◆ **AIM OF THE TASK**
In the records below, find the line that contains "Write the bpy" and the line that contains "COL = SC.collection"; write out exactly those two lines and everything between them, without the pictures.

━━ SUPPLIED INFORMATION ━━

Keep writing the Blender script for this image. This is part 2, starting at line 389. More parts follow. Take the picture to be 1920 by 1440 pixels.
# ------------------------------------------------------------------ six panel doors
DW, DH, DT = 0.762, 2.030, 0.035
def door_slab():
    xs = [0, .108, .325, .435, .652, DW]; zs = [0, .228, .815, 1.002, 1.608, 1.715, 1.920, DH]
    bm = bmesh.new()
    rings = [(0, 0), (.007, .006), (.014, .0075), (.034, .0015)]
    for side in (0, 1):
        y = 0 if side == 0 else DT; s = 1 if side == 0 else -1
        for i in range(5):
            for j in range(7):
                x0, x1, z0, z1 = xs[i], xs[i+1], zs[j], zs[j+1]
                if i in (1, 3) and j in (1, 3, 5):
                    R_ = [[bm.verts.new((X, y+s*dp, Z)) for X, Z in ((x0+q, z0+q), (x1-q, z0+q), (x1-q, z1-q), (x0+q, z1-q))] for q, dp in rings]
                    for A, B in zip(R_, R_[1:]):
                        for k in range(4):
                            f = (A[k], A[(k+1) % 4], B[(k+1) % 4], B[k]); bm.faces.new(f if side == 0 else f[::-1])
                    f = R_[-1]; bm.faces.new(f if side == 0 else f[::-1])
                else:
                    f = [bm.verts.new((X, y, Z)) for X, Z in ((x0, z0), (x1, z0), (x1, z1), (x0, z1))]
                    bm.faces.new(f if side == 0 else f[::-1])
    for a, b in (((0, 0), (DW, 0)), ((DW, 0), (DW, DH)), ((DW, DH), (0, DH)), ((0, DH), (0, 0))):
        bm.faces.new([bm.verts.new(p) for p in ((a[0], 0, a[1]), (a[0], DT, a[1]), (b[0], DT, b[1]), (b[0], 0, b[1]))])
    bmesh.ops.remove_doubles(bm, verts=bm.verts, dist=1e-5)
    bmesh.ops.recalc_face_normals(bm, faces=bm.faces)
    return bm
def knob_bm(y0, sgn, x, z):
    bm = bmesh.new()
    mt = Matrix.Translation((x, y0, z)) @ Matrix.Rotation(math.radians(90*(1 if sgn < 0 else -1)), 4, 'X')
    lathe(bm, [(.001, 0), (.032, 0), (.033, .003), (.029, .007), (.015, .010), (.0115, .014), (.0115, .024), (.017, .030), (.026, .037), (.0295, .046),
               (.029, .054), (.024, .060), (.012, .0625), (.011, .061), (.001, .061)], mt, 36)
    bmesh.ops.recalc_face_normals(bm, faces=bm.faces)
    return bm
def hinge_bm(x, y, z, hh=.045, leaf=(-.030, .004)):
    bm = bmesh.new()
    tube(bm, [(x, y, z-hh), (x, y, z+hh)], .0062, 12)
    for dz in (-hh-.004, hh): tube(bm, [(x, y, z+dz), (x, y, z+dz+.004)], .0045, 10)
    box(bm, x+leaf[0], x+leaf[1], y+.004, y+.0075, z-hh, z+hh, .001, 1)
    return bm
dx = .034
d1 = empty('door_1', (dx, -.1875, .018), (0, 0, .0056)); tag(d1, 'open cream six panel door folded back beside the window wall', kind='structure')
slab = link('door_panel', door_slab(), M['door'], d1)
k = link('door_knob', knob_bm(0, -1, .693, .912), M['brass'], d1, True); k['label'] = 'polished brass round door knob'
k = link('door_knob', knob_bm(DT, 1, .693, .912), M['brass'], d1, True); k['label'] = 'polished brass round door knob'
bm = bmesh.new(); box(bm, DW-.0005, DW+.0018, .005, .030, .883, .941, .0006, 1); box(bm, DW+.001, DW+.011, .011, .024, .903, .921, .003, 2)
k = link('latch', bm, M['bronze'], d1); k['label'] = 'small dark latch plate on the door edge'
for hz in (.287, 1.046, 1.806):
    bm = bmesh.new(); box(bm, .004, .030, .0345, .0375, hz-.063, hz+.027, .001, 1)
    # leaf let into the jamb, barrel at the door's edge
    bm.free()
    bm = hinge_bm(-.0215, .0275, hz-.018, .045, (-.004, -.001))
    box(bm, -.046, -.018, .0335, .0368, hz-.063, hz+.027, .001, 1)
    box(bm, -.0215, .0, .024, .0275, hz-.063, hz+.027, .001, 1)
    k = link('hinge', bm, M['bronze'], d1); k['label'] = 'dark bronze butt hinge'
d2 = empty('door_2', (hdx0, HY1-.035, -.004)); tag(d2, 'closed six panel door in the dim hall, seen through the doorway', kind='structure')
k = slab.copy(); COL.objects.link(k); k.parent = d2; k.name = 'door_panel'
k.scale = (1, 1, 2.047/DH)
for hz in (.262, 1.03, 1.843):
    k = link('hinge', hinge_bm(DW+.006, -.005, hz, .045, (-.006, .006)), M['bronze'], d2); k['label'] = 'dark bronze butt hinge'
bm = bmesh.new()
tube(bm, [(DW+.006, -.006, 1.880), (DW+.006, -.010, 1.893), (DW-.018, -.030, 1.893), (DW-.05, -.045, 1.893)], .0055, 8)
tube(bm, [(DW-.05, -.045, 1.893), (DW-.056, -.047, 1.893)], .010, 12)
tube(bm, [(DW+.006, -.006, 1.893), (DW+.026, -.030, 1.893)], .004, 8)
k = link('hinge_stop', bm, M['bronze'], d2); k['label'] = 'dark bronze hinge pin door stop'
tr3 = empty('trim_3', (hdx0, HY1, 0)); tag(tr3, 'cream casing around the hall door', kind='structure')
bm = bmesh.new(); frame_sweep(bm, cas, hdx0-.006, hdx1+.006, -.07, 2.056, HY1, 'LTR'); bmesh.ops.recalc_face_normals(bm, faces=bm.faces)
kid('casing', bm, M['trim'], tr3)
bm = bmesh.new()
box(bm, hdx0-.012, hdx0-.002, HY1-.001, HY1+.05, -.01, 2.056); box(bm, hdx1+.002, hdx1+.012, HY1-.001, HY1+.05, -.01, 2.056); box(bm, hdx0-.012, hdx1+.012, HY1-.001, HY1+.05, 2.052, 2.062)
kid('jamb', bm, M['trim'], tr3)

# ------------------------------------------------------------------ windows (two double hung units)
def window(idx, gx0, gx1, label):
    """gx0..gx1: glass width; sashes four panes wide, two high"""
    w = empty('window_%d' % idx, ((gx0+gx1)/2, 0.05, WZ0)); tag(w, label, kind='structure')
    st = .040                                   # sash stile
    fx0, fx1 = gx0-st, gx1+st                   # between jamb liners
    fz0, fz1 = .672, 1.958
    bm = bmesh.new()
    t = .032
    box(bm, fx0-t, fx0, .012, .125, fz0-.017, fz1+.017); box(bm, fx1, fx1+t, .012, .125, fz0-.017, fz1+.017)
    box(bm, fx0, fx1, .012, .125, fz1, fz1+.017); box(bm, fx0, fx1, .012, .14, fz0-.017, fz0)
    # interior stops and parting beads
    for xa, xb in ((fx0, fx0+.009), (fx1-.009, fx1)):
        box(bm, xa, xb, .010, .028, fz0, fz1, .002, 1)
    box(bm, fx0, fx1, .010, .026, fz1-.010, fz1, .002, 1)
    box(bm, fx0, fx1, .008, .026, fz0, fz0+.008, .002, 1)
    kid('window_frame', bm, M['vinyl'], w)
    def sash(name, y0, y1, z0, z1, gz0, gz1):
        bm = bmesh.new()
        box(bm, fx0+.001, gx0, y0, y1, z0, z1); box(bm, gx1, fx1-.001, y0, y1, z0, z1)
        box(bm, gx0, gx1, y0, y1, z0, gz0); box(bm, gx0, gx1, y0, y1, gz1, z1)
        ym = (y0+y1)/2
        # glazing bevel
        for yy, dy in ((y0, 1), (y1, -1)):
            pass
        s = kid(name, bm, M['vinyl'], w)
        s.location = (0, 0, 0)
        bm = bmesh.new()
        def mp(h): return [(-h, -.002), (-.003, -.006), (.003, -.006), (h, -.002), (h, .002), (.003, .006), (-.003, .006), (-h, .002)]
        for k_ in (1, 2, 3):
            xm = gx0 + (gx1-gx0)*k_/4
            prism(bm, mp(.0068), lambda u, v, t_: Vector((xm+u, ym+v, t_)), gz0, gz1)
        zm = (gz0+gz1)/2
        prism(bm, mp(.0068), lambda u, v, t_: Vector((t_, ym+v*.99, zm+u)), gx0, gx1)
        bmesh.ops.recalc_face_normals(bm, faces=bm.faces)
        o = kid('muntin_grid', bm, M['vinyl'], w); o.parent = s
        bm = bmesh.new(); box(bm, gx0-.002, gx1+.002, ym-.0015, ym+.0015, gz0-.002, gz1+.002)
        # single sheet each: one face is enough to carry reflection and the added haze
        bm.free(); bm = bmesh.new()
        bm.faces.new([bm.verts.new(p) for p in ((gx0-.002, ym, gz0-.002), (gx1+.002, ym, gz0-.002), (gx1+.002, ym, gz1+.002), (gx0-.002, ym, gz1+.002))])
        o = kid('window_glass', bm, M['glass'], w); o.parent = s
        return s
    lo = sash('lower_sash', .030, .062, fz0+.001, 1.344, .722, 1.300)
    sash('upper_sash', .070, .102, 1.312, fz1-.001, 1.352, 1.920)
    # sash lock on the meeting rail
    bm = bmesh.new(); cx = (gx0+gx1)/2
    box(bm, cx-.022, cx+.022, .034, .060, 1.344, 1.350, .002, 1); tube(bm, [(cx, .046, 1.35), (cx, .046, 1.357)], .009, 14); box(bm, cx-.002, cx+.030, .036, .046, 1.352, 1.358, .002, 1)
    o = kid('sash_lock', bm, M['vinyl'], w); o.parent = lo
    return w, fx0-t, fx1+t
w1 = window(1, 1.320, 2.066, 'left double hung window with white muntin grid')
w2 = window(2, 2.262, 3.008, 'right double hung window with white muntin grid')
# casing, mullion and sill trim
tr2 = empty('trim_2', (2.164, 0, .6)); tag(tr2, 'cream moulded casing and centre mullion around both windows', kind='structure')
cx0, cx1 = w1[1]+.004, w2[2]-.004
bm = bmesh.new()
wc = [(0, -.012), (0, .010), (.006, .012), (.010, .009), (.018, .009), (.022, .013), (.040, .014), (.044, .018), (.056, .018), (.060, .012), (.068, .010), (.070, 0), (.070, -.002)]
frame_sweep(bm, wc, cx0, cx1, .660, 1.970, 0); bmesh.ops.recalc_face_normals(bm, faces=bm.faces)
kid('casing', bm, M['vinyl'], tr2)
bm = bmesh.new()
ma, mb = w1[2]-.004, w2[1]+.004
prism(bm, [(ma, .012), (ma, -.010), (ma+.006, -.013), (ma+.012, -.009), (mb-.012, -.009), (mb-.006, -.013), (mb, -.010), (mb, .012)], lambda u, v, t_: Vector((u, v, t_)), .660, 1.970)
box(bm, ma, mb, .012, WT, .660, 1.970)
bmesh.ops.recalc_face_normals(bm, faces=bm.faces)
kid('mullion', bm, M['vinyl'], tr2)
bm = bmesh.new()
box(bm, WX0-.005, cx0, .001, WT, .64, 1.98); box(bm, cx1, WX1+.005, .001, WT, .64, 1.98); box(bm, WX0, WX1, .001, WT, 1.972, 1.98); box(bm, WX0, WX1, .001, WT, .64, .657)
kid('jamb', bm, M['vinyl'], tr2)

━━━
━━ SUPPLIED INFORMATION ━━

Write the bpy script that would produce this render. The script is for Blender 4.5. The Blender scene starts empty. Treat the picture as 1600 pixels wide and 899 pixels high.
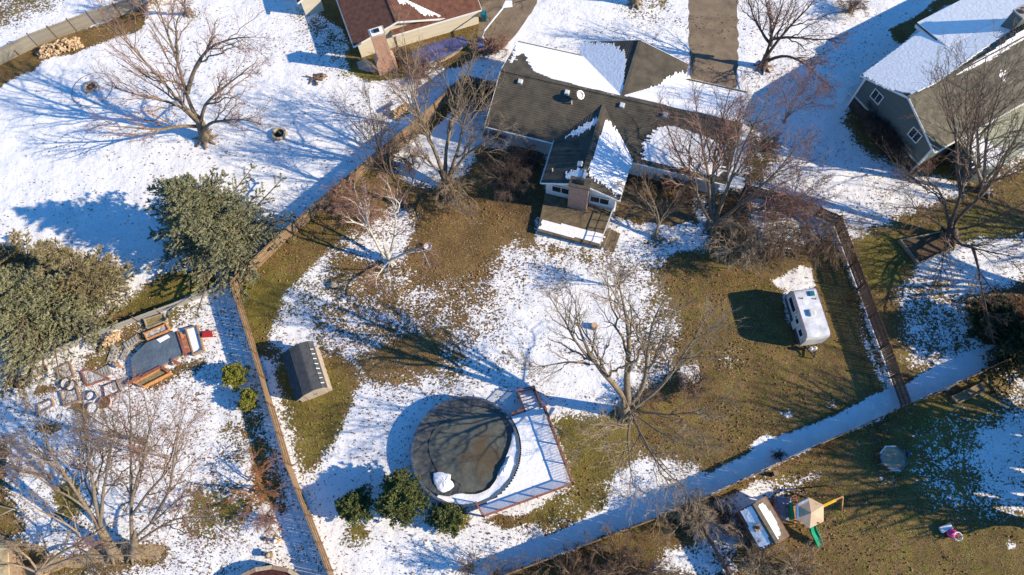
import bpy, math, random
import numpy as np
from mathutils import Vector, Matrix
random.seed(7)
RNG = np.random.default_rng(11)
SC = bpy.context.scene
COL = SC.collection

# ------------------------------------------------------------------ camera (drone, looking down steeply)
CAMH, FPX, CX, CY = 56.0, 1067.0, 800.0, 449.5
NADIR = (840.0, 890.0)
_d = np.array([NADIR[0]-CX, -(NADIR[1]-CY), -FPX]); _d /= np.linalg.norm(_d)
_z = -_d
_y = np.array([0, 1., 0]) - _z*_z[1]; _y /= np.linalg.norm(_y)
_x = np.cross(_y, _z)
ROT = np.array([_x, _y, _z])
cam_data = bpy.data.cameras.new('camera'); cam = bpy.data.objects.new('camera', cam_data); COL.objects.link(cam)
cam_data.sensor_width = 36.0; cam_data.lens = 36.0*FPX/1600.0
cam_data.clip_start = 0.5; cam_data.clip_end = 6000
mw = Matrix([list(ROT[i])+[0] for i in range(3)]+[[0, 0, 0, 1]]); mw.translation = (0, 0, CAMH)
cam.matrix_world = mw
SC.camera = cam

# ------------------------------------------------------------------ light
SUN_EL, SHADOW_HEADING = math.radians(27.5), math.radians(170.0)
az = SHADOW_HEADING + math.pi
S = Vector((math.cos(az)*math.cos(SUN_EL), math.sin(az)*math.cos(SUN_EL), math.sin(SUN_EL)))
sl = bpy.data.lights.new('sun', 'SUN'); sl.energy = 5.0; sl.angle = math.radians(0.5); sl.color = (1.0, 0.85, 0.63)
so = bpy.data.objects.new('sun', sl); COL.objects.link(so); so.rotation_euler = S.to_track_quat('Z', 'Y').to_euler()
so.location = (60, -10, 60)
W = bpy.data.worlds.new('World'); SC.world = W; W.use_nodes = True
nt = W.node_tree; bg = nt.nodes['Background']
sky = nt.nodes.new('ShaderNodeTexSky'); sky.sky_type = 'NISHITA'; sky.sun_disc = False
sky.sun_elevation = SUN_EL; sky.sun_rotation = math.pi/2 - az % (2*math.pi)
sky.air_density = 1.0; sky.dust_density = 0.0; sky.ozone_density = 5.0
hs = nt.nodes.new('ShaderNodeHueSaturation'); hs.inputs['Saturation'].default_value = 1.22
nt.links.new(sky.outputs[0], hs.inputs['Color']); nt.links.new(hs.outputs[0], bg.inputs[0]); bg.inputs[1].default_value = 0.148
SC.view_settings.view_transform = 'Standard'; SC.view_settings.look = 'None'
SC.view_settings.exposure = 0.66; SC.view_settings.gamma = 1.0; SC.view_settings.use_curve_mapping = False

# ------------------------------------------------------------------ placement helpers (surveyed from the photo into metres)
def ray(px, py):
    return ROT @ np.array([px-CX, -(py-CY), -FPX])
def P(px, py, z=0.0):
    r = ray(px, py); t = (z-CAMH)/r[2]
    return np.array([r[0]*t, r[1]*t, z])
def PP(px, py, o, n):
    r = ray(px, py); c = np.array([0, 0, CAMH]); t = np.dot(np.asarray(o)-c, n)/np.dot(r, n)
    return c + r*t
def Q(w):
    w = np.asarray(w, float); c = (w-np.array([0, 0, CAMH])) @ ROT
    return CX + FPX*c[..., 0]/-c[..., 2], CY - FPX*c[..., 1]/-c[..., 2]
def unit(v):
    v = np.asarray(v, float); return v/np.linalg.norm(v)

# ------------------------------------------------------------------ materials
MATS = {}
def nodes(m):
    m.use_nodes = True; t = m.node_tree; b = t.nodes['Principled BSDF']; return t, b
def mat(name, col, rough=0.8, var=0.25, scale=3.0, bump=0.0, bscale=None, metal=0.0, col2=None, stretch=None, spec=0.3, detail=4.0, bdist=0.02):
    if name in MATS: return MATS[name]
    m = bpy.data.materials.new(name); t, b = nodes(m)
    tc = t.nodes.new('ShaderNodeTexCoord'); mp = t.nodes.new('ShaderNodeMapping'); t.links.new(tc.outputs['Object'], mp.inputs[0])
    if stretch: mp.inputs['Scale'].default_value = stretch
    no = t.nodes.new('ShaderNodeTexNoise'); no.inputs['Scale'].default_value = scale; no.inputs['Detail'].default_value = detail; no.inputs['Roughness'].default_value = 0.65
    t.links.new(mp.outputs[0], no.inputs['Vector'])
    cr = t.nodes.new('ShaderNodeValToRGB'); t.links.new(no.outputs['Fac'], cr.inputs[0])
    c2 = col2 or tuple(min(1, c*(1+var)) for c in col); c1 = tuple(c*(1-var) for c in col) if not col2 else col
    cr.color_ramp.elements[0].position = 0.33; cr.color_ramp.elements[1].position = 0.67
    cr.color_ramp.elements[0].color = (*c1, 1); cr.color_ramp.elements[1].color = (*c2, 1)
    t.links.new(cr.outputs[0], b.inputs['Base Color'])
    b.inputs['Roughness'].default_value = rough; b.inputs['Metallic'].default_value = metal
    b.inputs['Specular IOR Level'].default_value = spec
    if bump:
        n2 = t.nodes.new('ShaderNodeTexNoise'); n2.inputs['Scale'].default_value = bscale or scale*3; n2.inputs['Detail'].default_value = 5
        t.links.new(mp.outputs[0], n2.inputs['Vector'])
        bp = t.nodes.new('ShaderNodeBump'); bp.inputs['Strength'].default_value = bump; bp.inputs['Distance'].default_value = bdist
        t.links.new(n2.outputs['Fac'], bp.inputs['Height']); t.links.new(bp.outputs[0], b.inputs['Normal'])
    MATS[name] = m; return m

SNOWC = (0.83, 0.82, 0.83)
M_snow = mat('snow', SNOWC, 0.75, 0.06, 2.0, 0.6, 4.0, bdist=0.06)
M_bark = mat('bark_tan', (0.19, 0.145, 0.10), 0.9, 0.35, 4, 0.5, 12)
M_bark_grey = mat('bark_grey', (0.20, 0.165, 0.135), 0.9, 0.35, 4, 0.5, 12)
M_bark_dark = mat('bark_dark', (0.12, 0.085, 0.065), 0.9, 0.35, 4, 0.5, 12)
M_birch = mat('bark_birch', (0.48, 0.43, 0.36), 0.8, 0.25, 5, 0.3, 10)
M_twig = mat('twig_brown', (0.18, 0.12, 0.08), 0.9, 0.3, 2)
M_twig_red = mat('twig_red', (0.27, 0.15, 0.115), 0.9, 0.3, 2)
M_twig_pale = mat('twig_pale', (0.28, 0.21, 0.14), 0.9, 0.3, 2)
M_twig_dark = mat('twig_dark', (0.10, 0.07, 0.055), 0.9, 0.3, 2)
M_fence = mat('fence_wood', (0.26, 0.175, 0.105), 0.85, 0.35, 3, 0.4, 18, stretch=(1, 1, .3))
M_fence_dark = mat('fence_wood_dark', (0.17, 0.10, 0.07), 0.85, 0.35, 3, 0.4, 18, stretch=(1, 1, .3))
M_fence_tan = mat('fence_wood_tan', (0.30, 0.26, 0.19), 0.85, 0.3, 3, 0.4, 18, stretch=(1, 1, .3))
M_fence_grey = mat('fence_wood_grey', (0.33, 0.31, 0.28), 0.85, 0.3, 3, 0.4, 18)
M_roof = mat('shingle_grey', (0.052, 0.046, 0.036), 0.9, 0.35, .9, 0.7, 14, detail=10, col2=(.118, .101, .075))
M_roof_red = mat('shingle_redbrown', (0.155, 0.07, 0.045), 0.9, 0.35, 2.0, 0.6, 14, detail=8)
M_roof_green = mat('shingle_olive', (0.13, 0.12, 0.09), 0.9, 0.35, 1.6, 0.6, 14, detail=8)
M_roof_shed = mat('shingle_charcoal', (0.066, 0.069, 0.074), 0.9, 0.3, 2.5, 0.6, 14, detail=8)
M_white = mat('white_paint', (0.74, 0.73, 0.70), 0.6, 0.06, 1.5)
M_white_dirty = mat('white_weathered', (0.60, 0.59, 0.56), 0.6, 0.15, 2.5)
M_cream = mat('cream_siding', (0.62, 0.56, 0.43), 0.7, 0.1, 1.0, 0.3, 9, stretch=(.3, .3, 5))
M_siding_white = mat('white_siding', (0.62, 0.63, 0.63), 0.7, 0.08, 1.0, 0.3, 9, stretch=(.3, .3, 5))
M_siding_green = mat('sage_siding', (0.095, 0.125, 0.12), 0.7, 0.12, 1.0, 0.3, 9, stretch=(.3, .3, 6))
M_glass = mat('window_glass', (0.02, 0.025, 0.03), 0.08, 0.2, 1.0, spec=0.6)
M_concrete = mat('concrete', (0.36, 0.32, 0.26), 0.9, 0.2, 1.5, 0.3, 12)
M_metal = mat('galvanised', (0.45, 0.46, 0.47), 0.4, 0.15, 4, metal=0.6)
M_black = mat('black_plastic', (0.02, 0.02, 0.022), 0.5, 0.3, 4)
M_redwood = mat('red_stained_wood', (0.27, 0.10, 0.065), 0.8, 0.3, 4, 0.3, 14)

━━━

◆ **EXPECTED OUTPUT**
Write the bpy script that would produce this render. The script is for Blender 4.5. The Blender scene starts empty. Treat the picture as 1600 pixels wide and 899 pixels high.
import bpy, math, random
import numpy as np
from mathutils import Vector, Matrix
random.seed(7)
RNG = np.random.default_rng(11)
SC = bpy.context.scene
COL = SC.collection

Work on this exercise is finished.